===== Data block

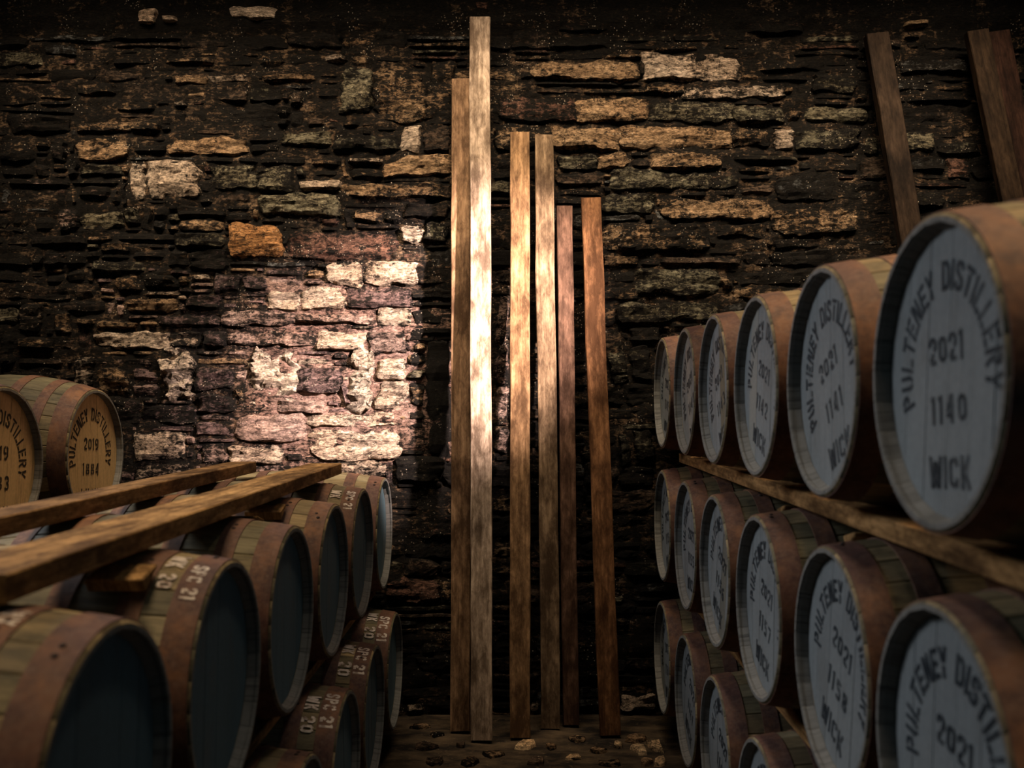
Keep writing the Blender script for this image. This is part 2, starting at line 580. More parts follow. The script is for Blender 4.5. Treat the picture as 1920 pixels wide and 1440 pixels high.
def build_stones():
    st = all_stones()

    def score(s):
        x0, y0, x1, y1 = max(0, s[0]), max(0, s[1]), min(1920, s[2]), min(1440, s[3])
        if x1 <= x0 or y1 <= y0:
            return -1
        cx, cy = (x0 + x1) / 2, (y0 + y1) / 2
        if cx > 1235 and cy > 640 - (cx - 1240) * .47:
            return -1
        if cx < 735 and cy > 905:
            return -1
        a = (x1 - x0) * (y1 - y0)
        return a * (2 if s[6] else 1)
    order = sorted(range(len(st)), key=lambda i: -score(st[i]))
    sv, sf, stt, se = [], [], [], []
    rnd = random.Random(3)
    nparts = 0
    for rank, i in enumerate(order):
        x0, y0, x1, y1, hue, cl, hand = st[i]
        w, h = (x1 - x0) / PPM, (y1 - y0) / PPM
        cx, cz = wx((x0 + x1) / 2), wz((y0 + y1) / 2)
        dep = rnd.uniform(.016, .036) if hand else rnd.uniform(.002, .020)
        if y1 < 60:
            dep = .05
        if y1 < 60 and hue == 'w':
            tint = (.88, .74, .48, -.25)
        part = nparts < 298 and score(st[i]) > 150
        g = 1.14 if hand else 1.10
        vs, fs, eg = stone_geo(w * g, h * g, dep, i * 0.77 + 1.3, 0.020 if part else 0.03, 1.0 if hue == 'l' else 0.0)
        tilt = rnd.uniform(-.035, .035)
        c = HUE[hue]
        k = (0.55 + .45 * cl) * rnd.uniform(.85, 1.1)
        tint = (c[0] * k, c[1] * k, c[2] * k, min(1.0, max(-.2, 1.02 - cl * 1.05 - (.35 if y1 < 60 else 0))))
        if part:
            nparts += 1
            me = mesh_from('stone', vs, fs, M_STONE)
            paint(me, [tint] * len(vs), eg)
            o = obj('lime_patch' if hue == 'l' else 'stone', me, wall, (cx, WALL, cz), (0, tilt, 0))
            if hue == 'l':
                o['label'] = 'pale lime patch smeared over the stones'
        else:
            b = len(sv)
            sv += [(x + cx, y + WALL, z + cz) for x, y, z in vs]
            sf += [tuple(q + b for q in f) for f in fs]
            stt += [tint] * len(vs)
            se += eg
    me = mesh_from('rubble_stones', sv, sf, M_STONE)
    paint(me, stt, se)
    o = obj('rubble_stones', me, wall)
    o['kind'] = 'stuff'


build_stones()

# ------------------------------------------------------------------ floor


def fpos(px, py):
    Y = F * EYE / (py - VY)
    return ((px - VX) * Y / F, Y)


def build_floor():
    x0, x1, y0, y1, st = -4.6, 4.6, -1.6, 5.32, 0.06
    nx, ny = int((x1 - x0) / st), int((y1 - y0) / st)
    vs, fs = [], []
    for j in range(ny + 1):
        for i in range(nx + 1):
            x, y = x0 + (x1 - x0) * i / nx, y0 + (y1 - y0) * j / ny
            vs.append((x, y, 0.012 * fr(x * 4, y * 5, .2) - .008))
    for j in range(ny):
        for i in range(nx):
            a = j * (nx + 1) + i
            fs.append((a, a + 1, a + nx + 2, a + nx + 1))
    f = obj('floor', mesh_from('floor', vs, fs, M_FLOOR, True))
    f['kind'] = 'structure'
    f['label'] = 'dark trodden earth and stone floor of the aisle'
    rnd = random.Random(11)
    chips = [(958, 1386, 1012, 1410, 'w', .9), (1054, 1416, 1092, 1427, 'w', .8), (1172, 1376, 1216, 1390, 't', .8),
             (1184, 1396, 1214, 1414, 'w', .9), (1216, 1384, 1242, 1412, 'w', .85), (1196, 1420, 1226, 1434, 't', .9),
             (1226, 1416, 1250, 1442, 'w', .9), (1020, 1395, 1048, 1404, 't', .6), (1100, 1402, 1140, 1412, 't', .6),
             (800, 1372, 838, 1382, 't', .4), (764, 1356, 816, 1368, 't', .4), (850, 1392, 878, 1402, 'd', .5),
             (900, 1408, 950, 1422, 't', .4), (770, 1392, 830, 1408, 'd', .6), (1060, 1380, 1110, 1394, 't', .5),
             (860, 1418, 900, 1436, 't', .4), (980, 1420, 1030, 1436, 'd', .6), (1120, 1424, 1170, 1438, 't', .5),
             (790, 1418, 840, 1436, 'd', .6), (1150, 1388, 1168, 1402, 'w', .6)]
    for x0, y0, x1, y1, hue, cl in chips:
        (ax, ay), (bx, by) = fpos(x0, y1), fpos(x1, y0)
        cx, cy, w, d = (ax + bx) / 2, (ay + by) / 2, abs(bx - ax), abs(by - ay)
        n = 7
        h = .010
        top, bot = [], []
        for k in range(n):
            a = 2 * math.pi * k / n
            r = rnd.uniform(.55, 1.15)
            top.append((math.cos(a) * r * w * .42, math.sin(a) * r * d * .42, h * rnd.uniform(.7, 1.1)))
            bot.append((math.cos(a) * r * w * .5, math.sin(a) * r * d * .5, -.02))
        vs = top + bot + [(0, 0, h * 1.15)]
        fs = [(k, (k + 1) % n, 2 * n) for k in range(n)] + [(n + k, n + (k + 1) % n, (k + 1) % n, k) for k in range(n)]
        c = HUE[hue]
        me = mesh_from('floor_stone', vs, fs, M_STONE)
        c = (.85, .66, .42) if hue == 'w' else c
        paint(me, [(c[0], c[1], c[2], .9 - cl)] * len(vs), [0] * n + [1] * n + [0])
        obj('floor_stone', me, f, (cx, cy, 0))
    return f


floor = build_floor()

# ------------------------------------------------------------------ stencil lettering
GL = {
    'P': (.62, [[(.1, 0), (.1, 1)], [(.25, .9), (.42, .9), (.52, .8), (.52, .6), (.42, .5), (.25, .5)]]),
    'U': (.62, [[(.1, 1), (.1, .25), (.2, .1), (.27, .1)], [(.52, 1), (.52, .25), (.42, .1), (.35, .1)]]),
    'L': (.58, [[(.1, 0), (.1, 1)], [(.25, .1), (.58, .1)]]),
    'T': (.62, [[(0, .9), (.62, .9)], [(.31, 0), (.31, .76)]]),
    'E': (.6, [[(.1, 0), (.1, 1)], [(.25, .9), (.6, .9)], [(.25, .5), (.52, .5)], [(.25, .1), (.6, .1)]]),
    'N': (.66, [[(.1, 0), (.1, 1)], [(.56, 0), (.56, 1)], [(.24, .95), (.42, .05)]]),
    'Y': (.62, [[(.06, 1), (.27, .5)], [(.56, 1), (.35, .5)], [(.31, 0), (.31, .42)]]),
    'D': (.64, [[(.1, 0), (.1, 1)], [(.25, .9), (.42, .9), (.54, .75), (.54, .25), (.42, .1), (.25, .1)]]),
    'I': (.2, [[(.1, 0), (.1, 1)]]),
    'S': (.62, [[(.53, .7), (.5, .84), (.4, .9), (.2, .9), (.1, .8), (.1, .66), (.2, .56), (.28, .53)],
                [(.34, .48), (.42, .45), (.52, .36), (.52, .2), (.42, .1), (.2, .1), (.1, .18), (.09, .3)]]),
    'R': (.62, [[(.1, 0), (.1, 1)], [(.25, .9), (.42, .9), (.52, .8), (.52, .62), (.42, .52), (.25, .52)], [(.34, .42), (.54, 0)]]),
    'W': (.86, [[(.07, 1), (.2, 0)], [(.28, .02), (.41, .84)], [(.47, .84), (.58, .02)], [(.66, 0), (.79, 1)]]),
    'C': (.62, [[(.53, .68), (.48, .86), (.36, .9)], [(.26, .9), (.1, .76), (.1, .24), (.26, .1)], [(.36, .1), (.48, .14), (.53, .32)]]),
    'K': (.62, [[(.1, 0), (.1, 1)], [(.28, .54), (.54, 1)], [(.3, .46), (.56, 0)]]),
    '0': (.62, [[(.27, .9), (.1, .74), (.1, .26), (.27, .1)], [(.35, .9), (.52, .74), (.52, .26), (.35, .1)]]),
    '1': (.32, [[(.17, 0), (.17, 1)], [(.02, .82), (.1, .9)]]),
    '2': (.62, [[(.1, .66), (.1, .8), (.2, .9), (.42, .9), (.52, .8), (.52, .62), (.42, .5)], [(.36, .42), (.12, .16)], [(.14, .1), (.56, .1)]]),
    '3': (.62, [[(.1, .78), (.2, .9), (.42, .9), (.52, .8), (.52, .62), (.42, .53), (.28, .52)], [(.42, .47), (.52, .38), (.52, .2), (.42, .1), (.2, .1), (.1, .2)]]),
    '4': (.62, [[(.44, 0), (.44, 1)], [(.34, .95), (.08, .4)], [(.02, .28), (.34, .28)]]),
    '5': (.62, [[(.54, .9), (.12, .9), (.12, .6)], [(.16, .54), (.42, .56), (.52, .44), (.52, .22), (.42, .1), (.2, .1), (.1, .18)]]),
    '6': (.62, [[(.5, .86), (.3, .9), (.1, .7), (.1, .2), (.2, .1), (.26, .1)], [(.34, .1), (.42, .1), (.52, .2), (.52, .42), (.42, .52), (.25, .52)]]),
    '7': (.6, [[(.04, .9), (.56, .9)], [(.5, .78), (.26, 0)]]),
    '8': (.62, [[(.27, .9), (.13, .82), (.13, .62), (.27, .54)], [(.35, .9), (.49, .82), (.49, .62), (.35, .54)],
                [(.27, .46), (.1, .36), (.1, .2), (.27, .1)], [(.35, .46), (.52, .36), (.52, .2), (.35, .1)]]),
    '9': (.62, [[(.12, .14), (.32, .1), (.52, .3), (.52, .8), (.42, .9), (.36, .9)], [(.28, .9), (.2, .9), (.1, .8), (.1, .58), (.2, .48), (.37, .48)]]),
    ' ': (.34, []),
}


def strip(pl, t):
    n = len(pl)
    L, R = [], []
    for i, p in enumerate(pl):
        p = Vector(p)
        a = Vector(pl[max(0, i - 1)])
        b = Vector(pl[min(n - 1, i + 1)])
        d0 = (p - a).normalized() if i > 0 else (b - p).normalized()
        d1 = (b - p).normalized() if i < n - 1 else d0
        t2 = (d0 + d1).normalized()
        nrm = Vector((-t2.y, t2.x))
        k = max(.5, nrm.dot(Vector((-d0.y, d0.x))))
        L.append(p + nrm * t / 2 / k)
        R.append(p - nrm * t / 2 / k)
    return L, R


def text_width(s, sp=.12):
    return sum(GL[c][0] + sp for c in s) - sp


def glyph_quads(c, t=.165):
    out = []
    for pl in GL[c][1]:
        L, R = strip(pl, t)
        for i in range(len(pl) - 1):
            out.append((R[i], R[i + 1], L[i + 1], L[i]))
    return out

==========

- [Your instructions]:
Begin with the line that has "paint(me, [tint] * len(vs), eg)" in the listing above and end after the line that has "me = mesh_from('rubble_stones', sv, sf, M_STONE)"; output those lines exactly.

- [Worked answer]:
            paint(me, [tint] * len(vs), eg)
            o = obj('lime_patch' if hue == 'l' else 'stone', me, wall, (cx, WALL, cz), (0, tilt, 0))
            if hue == 'l':
                o['label'] = 'pale lime patch smeared over the stones'
        else:
            b = len(sv)
            sv += [(x + cx, y + WALL, z + cz) for x, y, z in vs]
            sf += [tuple(q + b for q in f) for f in fs]
            stt += [tint] * len(vs)
            se += eg
    me = mesh_from('rubble_stones', sv, sf, M_STONE)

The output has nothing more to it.